Regulation of the building industry in NSW has always been a topic of much dispute, however it has increasingly attracted attention since cases such as Opal Tower and Mascot Towers shone a spotlight on questionable building practices, mass defects and devastating financial fallouts for owners.

In response, the NSW Government moved to overhaul the building industry and rebuild public confidence with the introduction of the Design and Building Practitioners Act 2020 (NSW) (DBP Act).

What is the Design and Building Practitioners Act 2020 ?

The DBP Act brings a more structured and disciplined approach to the design and construction of multi-storey and multi-unit residential buildings, and mixed-use buildings that include a residential apartment component.

It introduces numerous statutory obligations on the various parties involved throughout the life of a building such as builders, designers and engineers.

In line with the recommendations of the Shergold-Weir Report released in April 2018, the DBP Act aims to ensure quality design documentation compliant with the Building Code of Australia (BCA). It also deems that all ‘building practitioners’ owe a duty of care at common law to subsequent owners of the property, in addition to the statutory warranties under the Home Building Act.

A closer look at the Design and Building Practitioners Act

As of today, not all the regulations outlined by DBP Act are applicable with a number of obligations coming into effect from the 1st of July 2021.

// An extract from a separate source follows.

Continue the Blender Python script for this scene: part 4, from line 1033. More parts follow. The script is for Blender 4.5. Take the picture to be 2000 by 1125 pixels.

Currently, the following statutory obligations apply:

This is a retrospective duty to exercise reasonable care in order to avoid economic loss caused by defects in or related to a building for which the work is done.

An extended duty of care gives apartment owners and the owners’ corporation a right to sue to recover rectification and temporary relocation costs arising from the discovery of a significant defect in their apartment building even where the building and the defects pre-date the Act.

The establishment of an extended statutory duty of care to avoid economic loss caused by defects brings an unprecedented level of liability to parties such as builders, designers, manufacturers and project managers.

This duty of care applies retrospectively for a ten-year period to the benefit of the owner and any subsequent owners of the land, including owners’ corporations.

This means that an owner may use this Act to claim for economic loss arising from the breach of the duty of care where the loss first becomes apparent within the 10 years immediately before the commencement or from commencement of the Act (11 June 2020).

This results in an extended period of potential liability for any party involved in the building process that far surpasses the project completion date.


The DBP Act introduced the notion of regulated designs. These are designs prepared for building work that is considered a critical element in the safety and quality of a building or is classified as a performance solution under the Building Code of Australia (BCA) e.g. fire safety, waterproofing, electrical services, structural elements and more.

Effective 1 July 2021, designers will need to provide a declaration that the design complies with the BCA.

Plus, both designers and builders will need to be registered with the Department of Customer Service and have adequate insurance.

The DBP Act also aims to ensure that each step of construction is well documented and compliant. To achieve this, it outlines the required process (outlined below) for lodging these regulated designs (and any variations) throughout the design and construction process.

These administrative demands have the potential to increase consumer confidence in the building industry and process, but will also slow down building work progress, as well as create additional costs associated with the preparation, lodgement and follow up of the required declarations in order to reach the stage where an occupation certificate can be issued.

What regulations will apply from 1 July 2021?

From 1 July 2021, the following statutory obligations will also apply:

  • Registration requirements
  • Compulsory design compliance declarations
  • Building compliance declarations
  • Adequate reporting of variations
  • Occupation and other building certificates
  • Stop work orders
  • Indemnification and Insurance

Will the Design and Building Practitioners Act achieve its goals?

Whilst consumers and owners corporations will undoubtedly welcome these new legislative measures, there is concern about the potential time and cost impact of this Act on the building industry and property prices.

Increased regulation inevitably results in raising the cost of doing business. However how significant the financial fallout will be cannot be ascertained until the reforms have been embedded into the operations of a business, and some insurance claims have been made against the industry. Only then will the reverberations of these reforms be fully understood by the building industry.